We explain that prior references to the "purpose" of the statute were actually references to constitutional objects or purposes. So if the purpose of a monetary exaction was to enforce a commerce clause regulation - e.g. by a monetary fine or penalty - or would have been within the commerce power of Congress, the fact that the exaction revenue "incidentally" contributes money to the treasury does not make it a bill for raising revenue. BUT, if the monetary exaction is justified only as a "tax" under Congress's power to tax, then it necessarily must be a bill for raising revenue. In sum, "a bill that imposes a tax, under the sole authority of the taxing power, is necessarily a bill for raising revenue. Only when a measure is upheld pursuant to some other constitutional power is it warranted to characterize the money it may raise as 'incidental' to another object or 'purpose.'"
Here is a longer excerpt:
Were the motive or policy goals of a bill the touchstone, no revenue measure would ever be subject to the Origination Clause. Amici's Senate colleagues surely could articulate a broader "purpose" in raising whatever funds they deem required. The income tax could easily (and largely truthfully) be characterized as a bill to provide for national defense and foreign diplomacy, or to facilitate any other federal program. No tax is levied to raise money for its own sake, and all monies raised are "incidental" to other government goals. Under the panel's approach, the Origination Clause would be toothless.
The panel decision is particularly troublesome when combined with its broad view that the taxing power may be exercised regardless of any regulatory purpose that may be beyond Congress' authority, and regardless whether the revenue purpose is secondary. This combination leads to a constitutional whipsaw whereby otherwise unconstitutional regulatory measures are deemed taxes yet are immunized from the Origination Clause, despite whatever revenue-raising function justified them as taxes for constitutional purposes.
Not only is such a Catch-22 contrary to the original meaning of the Origination Clause, neither does it fit the pattern of any prior case rejecting an Origination Clause challenge.
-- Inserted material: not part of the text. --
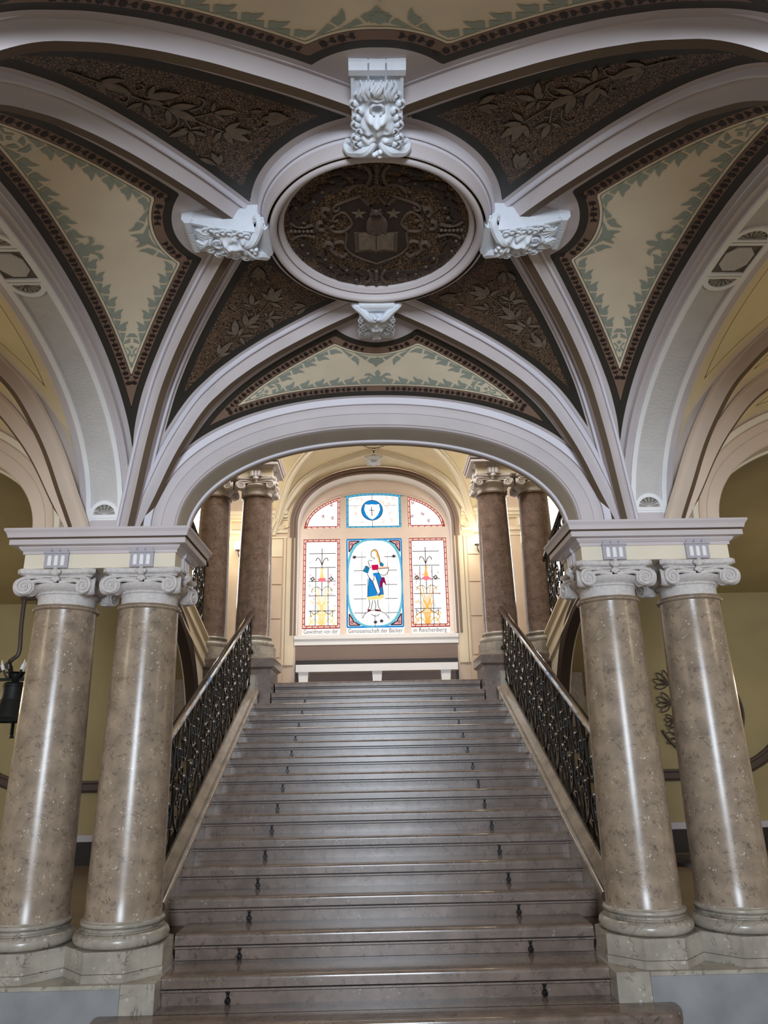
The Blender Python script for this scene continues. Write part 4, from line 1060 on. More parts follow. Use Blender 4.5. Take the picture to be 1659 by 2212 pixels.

In every prior case there existed constitutional authority independent of the tax power to to enact the monetary exaction that was upheld. In each case, those money-generating provisions were simply a means of implementing a separate Congressional power.
In this case, with an exclusive reliance on the taxing power, the shared responsibility penalty was constitutionally justified solely as a revenue-raising tax. Courts may not look behind the constitutional "object" or purpose for this measure to any other motives that Congress may have harbored. Congress may exact money for a variety of constitutional ends, but when it attempts to achieve these ends by using its power to tax the people, such a measure is a bill for raising revenue that must originate in the House.
Of course, en banc review is rarely granted by the DC Circuit, but given that it recently granted the government's motion for en banc review of the statutory interpretation case of Halbig v. Burwell presumably because of the importance of the ACA, the case for correcting a mistaken constitutional interpretation is even more important, especially as the panel's reasoning has the effect of completely gutting the Origination Clause from the Constitution in the same way the Senate gutted the House bill. Regardless of whether the ACA was a proper "amendment" by the Senate, courts are not empowered to amend the Constitution in this way.